Exercise description ->
Stop after the line containing "fixture(x, 4.70, ceil_z(x)-ZL, 'high": print each line exactly from the first line of the listing up to that point.

Records ->
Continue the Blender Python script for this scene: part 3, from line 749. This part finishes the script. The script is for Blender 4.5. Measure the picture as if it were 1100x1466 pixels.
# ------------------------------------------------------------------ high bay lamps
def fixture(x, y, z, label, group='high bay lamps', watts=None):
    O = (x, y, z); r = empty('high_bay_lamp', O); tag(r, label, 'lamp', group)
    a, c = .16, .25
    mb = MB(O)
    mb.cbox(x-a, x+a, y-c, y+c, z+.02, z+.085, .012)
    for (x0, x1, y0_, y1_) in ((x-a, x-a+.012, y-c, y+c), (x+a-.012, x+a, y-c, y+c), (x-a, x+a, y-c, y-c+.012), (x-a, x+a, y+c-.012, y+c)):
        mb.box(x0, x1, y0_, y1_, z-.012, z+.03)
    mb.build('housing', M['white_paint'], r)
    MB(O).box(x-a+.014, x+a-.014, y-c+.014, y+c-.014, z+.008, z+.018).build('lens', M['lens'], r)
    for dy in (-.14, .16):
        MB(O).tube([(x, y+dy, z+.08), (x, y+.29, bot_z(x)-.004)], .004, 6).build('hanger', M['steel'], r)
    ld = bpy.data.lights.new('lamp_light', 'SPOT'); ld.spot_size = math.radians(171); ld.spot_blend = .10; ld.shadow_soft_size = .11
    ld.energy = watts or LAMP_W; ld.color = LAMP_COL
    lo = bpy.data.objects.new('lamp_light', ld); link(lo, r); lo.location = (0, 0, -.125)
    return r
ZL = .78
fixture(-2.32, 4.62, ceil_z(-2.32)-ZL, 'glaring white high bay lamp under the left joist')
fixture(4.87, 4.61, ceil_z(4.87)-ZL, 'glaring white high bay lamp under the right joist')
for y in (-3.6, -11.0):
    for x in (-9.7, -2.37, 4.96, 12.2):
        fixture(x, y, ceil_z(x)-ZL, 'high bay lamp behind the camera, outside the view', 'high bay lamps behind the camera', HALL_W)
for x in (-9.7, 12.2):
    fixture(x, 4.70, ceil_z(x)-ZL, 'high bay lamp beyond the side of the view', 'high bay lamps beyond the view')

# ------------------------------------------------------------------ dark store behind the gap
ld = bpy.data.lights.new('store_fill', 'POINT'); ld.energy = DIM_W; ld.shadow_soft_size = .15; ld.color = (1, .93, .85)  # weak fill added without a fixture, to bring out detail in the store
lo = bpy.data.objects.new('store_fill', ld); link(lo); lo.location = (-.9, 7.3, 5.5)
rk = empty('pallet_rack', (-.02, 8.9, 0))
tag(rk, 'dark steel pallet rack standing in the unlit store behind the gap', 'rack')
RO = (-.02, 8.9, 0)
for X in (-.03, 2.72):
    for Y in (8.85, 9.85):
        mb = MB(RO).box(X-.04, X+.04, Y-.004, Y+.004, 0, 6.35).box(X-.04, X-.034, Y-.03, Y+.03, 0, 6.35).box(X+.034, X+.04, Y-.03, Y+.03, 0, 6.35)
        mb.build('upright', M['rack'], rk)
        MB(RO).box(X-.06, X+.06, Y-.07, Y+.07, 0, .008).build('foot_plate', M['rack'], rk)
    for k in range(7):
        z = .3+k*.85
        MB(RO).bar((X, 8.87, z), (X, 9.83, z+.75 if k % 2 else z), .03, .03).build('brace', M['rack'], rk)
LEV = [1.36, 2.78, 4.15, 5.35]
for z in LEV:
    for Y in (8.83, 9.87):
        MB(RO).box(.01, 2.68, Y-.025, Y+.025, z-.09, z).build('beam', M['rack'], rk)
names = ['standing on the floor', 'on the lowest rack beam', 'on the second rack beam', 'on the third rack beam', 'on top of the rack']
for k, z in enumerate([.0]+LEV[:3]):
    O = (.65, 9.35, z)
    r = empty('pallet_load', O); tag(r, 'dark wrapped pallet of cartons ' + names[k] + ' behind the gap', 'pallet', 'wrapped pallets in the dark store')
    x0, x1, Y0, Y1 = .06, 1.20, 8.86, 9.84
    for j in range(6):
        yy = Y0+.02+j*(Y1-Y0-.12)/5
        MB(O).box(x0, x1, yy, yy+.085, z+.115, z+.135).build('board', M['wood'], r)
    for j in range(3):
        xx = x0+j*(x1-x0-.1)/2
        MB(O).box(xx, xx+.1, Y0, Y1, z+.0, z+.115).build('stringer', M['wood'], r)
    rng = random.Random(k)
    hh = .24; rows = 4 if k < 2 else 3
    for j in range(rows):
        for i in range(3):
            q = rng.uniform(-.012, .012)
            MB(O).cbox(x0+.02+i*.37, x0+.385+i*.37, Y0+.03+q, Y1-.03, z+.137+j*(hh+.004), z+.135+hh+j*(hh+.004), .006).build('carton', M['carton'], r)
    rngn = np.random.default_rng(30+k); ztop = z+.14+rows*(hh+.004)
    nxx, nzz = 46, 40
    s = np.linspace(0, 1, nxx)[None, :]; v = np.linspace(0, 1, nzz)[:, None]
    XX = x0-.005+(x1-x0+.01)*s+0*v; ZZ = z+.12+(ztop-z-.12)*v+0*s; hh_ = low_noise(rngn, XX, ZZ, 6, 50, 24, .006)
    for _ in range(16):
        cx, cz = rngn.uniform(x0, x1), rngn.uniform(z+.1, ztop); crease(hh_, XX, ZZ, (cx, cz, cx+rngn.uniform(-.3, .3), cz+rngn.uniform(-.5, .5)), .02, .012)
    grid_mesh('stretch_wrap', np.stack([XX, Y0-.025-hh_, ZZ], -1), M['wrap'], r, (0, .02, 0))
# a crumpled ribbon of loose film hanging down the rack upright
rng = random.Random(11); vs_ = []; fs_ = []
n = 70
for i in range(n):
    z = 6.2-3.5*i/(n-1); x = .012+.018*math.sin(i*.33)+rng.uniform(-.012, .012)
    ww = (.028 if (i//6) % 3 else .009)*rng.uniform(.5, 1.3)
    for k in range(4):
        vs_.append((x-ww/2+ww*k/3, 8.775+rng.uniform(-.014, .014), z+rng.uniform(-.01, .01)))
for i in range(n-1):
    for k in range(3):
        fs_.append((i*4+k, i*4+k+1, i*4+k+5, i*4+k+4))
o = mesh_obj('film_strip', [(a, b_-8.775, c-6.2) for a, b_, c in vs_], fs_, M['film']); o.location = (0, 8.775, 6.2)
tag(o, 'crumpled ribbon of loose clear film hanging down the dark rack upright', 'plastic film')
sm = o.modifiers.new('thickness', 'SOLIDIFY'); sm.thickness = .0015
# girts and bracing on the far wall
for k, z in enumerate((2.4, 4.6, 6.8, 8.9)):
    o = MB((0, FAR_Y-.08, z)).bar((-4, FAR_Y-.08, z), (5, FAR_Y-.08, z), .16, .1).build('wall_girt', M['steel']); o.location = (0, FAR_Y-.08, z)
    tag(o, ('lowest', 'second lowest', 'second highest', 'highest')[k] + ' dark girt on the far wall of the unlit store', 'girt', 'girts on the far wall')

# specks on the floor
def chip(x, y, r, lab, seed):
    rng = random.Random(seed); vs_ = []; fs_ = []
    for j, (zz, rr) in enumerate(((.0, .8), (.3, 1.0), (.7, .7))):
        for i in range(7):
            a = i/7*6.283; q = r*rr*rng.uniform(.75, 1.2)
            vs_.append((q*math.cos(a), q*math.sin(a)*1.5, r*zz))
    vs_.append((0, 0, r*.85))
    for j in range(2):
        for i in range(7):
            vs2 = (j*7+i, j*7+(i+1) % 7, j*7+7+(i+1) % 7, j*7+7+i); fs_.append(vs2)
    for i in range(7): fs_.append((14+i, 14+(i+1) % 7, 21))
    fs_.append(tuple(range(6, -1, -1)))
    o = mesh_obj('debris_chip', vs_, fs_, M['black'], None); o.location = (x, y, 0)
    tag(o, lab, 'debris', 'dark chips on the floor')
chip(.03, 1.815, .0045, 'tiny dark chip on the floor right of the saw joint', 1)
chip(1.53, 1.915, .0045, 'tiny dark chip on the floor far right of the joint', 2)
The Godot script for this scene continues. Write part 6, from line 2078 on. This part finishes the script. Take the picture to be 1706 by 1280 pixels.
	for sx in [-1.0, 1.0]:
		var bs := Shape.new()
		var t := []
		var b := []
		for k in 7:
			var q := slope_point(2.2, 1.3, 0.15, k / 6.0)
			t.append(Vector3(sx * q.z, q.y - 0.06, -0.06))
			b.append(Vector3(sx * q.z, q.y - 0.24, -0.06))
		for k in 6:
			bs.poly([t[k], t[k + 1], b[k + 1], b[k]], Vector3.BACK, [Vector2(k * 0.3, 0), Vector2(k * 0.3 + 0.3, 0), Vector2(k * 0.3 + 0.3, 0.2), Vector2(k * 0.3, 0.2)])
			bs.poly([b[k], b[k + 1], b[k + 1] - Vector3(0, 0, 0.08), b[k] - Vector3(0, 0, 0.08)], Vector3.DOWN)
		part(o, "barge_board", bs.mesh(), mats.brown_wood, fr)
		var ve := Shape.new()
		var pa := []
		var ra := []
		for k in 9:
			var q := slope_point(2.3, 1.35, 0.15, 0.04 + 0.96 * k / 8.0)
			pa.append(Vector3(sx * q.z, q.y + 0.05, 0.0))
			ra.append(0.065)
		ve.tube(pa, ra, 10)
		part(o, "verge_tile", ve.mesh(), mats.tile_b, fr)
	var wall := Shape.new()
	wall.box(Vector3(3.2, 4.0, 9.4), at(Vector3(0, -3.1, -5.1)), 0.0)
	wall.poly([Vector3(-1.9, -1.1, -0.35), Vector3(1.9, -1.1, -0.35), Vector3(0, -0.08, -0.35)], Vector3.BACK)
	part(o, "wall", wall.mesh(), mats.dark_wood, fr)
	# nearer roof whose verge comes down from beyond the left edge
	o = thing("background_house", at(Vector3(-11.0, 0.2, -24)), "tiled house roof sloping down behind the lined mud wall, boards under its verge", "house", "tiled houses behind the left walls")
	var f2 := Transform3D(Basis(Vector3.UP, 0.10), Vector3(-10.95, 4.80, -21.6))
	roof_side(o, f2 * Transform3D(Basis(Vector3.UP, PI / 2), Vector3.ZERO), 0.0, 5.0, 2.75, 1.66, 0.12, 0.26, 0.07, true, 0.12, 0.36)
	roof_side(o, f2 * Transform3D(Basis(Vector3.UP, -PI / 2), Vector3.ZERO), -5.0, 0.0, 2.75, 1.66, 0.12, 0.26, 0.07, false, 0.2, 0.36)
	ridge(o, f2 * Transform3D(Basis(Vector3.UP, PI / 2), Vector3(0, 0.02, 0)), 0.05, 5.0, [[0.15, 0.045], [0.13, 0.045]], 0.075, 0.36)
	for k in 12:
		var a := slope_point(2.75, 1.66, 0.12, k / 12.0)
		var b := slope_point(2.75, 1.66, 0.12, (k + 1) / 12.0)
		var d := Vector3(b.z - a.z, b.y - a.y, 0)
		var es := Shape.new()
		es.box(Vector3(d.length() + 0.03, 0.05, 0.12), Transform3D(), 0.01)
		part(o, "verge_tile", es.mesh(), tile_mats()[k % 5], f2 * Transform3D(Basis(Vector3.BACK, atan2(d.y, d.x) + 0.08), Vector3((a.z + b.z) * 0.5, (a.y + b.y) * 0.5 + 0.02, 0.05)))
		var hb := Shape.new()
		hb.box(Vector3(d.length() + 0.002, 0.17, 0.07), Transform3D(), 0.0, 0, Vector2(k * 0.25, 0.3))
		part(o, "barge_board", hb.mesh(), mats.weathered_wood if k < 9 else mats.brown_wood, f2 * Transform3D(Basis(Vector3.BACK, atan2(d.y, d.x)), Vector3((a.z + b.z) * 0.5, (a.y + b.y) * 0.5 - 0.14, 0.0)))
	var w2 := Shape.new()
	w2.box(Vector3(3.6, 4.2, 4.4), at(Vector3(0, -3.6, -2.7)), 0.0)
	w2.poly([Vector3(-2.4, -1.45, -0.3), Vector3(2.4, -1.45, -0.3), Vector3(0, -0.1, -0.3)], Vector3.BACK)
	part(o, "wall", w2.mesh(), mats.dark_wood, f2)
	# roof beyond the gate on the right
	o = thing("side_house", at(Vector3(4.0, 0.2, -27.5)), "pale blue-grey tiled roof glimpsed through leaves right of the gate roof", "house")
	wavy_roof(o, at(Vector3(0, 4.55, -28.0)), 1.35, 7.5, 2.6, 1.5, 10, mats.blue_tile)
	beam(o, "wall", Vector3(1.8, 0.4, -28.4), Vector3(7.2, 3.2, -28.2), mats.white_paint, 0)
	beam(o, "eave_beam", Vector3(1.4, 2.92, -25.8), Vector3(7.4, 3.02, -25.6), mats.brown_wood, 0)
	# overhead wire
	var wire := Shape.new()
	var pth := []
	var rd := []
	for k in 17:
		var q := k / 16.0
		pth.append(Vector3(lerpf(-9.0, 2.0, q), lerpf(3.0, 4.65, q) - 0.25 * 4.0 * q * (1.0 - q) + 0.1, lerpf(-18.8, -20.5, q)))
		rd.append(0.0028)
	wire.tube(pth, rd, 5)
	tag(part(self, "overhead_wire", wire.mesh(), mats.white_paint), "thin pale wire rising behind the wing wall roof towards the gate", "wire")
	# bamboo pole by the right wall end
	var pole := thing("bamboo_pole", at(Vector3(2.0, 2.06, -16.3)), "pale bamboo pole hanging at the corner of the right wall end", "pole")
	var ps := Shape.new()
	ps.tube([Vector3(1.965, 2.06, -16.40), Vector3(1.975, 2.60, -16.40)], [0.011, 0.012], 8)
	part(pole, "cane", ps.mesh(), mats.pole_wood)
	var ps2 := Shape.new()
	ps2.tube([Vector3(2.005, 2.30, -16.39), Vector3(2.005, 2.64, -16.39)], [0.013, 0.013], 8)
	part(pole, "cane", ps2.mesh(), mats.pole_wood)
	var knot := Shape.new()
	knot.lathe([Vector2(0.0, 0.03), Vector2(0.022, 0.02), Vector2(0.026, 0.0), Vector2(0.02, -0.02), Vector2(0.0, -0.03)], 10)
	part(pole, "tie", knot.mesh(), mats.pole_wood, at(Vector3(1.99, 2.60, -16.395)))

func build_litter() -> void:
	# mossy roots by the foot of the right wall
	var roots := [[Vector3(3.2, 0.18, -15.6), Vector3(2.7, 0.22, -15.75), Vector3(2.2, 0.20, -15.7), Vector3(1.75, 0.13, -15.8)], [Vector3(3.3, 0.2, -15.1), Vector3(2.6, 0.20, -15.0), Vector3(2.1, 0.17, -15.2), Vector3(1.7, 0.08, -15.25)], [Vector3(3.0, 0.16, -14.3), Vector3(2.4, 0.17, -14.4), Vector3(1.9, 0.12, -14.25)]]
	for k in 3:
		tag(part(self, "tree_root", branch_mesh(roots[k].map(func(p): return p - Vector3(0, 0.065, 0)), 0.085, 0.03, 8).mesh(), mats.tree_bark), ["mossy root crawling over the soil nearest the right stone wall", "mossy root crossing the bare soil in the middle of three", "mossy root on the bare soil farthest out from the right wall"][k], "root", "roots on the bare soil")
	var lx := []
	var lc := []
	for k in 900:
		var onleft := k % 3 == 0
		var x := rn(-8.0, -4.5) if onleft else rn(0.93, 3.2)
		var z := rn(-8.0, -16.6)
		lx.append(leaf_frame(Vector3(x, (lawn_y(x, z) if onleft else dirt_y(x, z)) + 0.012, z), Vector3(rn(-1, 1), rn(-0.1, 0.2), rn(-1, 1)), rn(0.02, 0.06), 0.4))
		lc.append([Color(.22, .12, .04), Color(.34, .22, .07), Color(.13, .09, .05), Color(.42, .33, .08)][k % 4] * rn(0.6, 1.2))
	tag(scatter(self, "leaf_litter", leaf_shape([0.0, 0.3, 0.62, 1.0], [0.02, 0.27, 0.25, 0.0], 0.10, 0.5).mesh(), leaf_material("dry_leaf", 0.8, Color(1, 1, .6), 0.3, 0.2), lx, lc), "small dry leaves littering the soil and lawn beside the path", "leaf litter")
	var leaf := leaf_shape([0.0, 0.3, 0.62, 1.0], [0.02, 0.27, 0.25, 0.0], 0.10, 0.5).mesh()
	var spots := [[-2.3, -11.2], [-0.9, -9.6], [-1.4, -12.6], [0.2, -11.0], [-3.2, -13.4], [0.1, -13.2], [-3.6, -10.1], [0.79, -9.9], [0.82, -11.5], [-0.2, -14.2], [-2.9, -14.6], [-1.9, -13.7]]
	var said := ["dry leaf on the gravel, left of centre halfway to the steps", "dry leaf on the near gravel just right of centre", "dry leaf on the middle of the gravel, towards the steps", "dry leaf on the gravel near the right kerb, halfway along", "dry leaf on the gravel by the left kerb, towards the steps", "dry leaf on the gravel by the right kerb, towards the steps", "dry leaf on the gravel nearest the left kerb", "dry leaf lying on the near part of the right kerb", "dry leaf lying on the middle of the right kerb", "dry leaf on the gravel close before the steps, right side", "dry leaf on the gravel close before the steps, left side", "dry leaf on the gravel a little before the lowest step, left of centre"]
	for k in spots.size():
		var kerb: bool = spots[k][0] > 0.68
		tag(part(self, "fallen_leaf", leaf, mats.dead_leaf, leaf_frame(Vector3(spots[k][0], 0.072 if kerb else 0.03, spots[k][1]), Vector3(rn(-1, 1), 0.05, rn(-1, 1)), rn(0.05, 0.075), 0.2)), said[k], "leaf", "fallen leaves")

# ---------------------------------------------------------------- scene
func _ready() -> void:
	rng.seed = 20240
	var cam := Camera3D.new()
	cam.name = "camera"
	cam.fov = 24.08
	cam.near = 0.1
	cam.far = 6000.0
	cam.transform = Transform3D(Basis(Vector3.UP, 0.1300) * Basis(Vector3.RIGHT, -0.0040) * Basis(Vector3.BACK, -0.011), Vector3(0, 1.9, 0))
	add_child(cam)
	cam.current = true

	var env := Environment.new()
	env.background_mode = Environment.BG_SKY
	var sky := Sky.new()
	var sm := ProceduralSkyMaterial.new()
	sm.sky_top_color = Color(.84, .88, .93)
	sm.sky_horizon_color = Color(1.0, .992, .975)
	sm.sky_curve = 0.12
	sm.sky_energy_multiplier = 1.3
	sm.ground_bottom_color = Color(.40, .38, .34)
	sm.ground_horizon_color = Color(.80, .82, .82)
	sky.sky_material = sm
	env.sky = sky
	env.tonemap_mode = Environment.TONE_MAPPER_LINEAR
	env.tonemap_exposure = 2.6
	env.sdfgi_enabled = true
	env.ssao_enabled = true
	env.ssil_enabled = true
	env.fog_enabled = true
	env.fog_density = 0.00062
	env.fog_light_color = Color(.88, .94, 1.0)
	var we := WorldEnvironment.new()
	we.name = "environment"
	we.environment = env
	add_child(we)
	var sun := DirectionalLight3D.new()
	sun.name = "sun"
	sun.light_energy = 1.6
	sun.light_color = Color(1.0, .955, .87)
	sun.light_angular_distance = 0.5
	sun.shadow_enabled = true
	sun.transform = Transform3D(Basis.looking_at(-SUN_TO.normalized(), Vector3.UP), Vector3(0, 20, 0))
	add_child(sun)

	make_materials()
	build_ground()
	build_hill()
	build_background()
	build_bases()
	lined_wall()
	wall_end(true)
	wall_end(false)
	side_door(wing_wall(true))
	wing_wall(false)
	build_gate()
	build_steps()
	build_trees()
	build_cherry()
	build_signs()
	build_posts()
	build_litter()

Output ->
Continue the Blender Python script for this scene: part 3, from line 749. This part finishes the script. The script is for Blender 4.5. Measure the picture as if it were 1100x1466 pixels.
# ------------------------------------------------------------------ high bay lamps
def fixture(x, y, z, label, group='high bay lamps', watts=None):
    O = (x, y, z); r = empty('high_bay_lamp', O); tag(r, label, 'lamp', group)
    a, c = .16, .25
    mb = MB(O)
    mb.cbox(x-a, x+a, y-c, y+c, z+.02, z+.085, .012)
    for (x0, x1, y0_, y1_) in ((x-a, x-a+.012, y-c, y+c), (x+a-.012, x+a, y-c, y+c), (x-a, x+a, y-c, y-c+.012), (x-a, x+a, y+c-.012, y+c)):
        mb.box(x0, x1, y0_, y1_, z-.012, z+.03)
    mb.build('housing', M['white_paint'], r)
    MB(O).box(x-a+.014, x+a-.014, y-c+.014, y+c-.014, z+.008, z+.018).build('lens', M['lens'], r)
    for dy in (-.14, .16):
        MB(O).tube([(x, y+dy, z+.08), (x, y+.29, bot_z(x)-.004)], .004, 6).build('hanger', M['steel'], r)
    ld = bpy.data.lights.new('lamp_light', 'SPOT'); ld.spot_size = math.radians(171); ld.spot_blend = .10; ld.shadow_soft_size = .11
    ld.energy = watts or LAMP_W; ld.color = LAMP_COL
    lo = bpy.data.objects.new('lamp_light', ld); link(lo, r); lo.location = (0, 0, -.125)
    return r
ZL = .78
fixture(-2.32, 4.62, ceil_z(-2.32)-ZL, 'glaring white high bay lamp under the left joist')
fixture(4.87, 4.61, ceil_z(4.87)-ZL, 'glaring white high bay lamp under the right joist')
for y in (-3.6, -11.0):
    for x in (-9.7, -2.37, 4.96, 12.2):
        fixture(x, y, ceil_z(x)-ZL, 'high bay lamp behind the camera, outside the view', 'high bay lamps behind the camera', HALL_W)
for x in (-9.7, 12.2):
    fixture(x, 4.70, ceil_z(x)-ZL, 'high bay lamp beyond the side of the view', 'high bay lamps beyond the view')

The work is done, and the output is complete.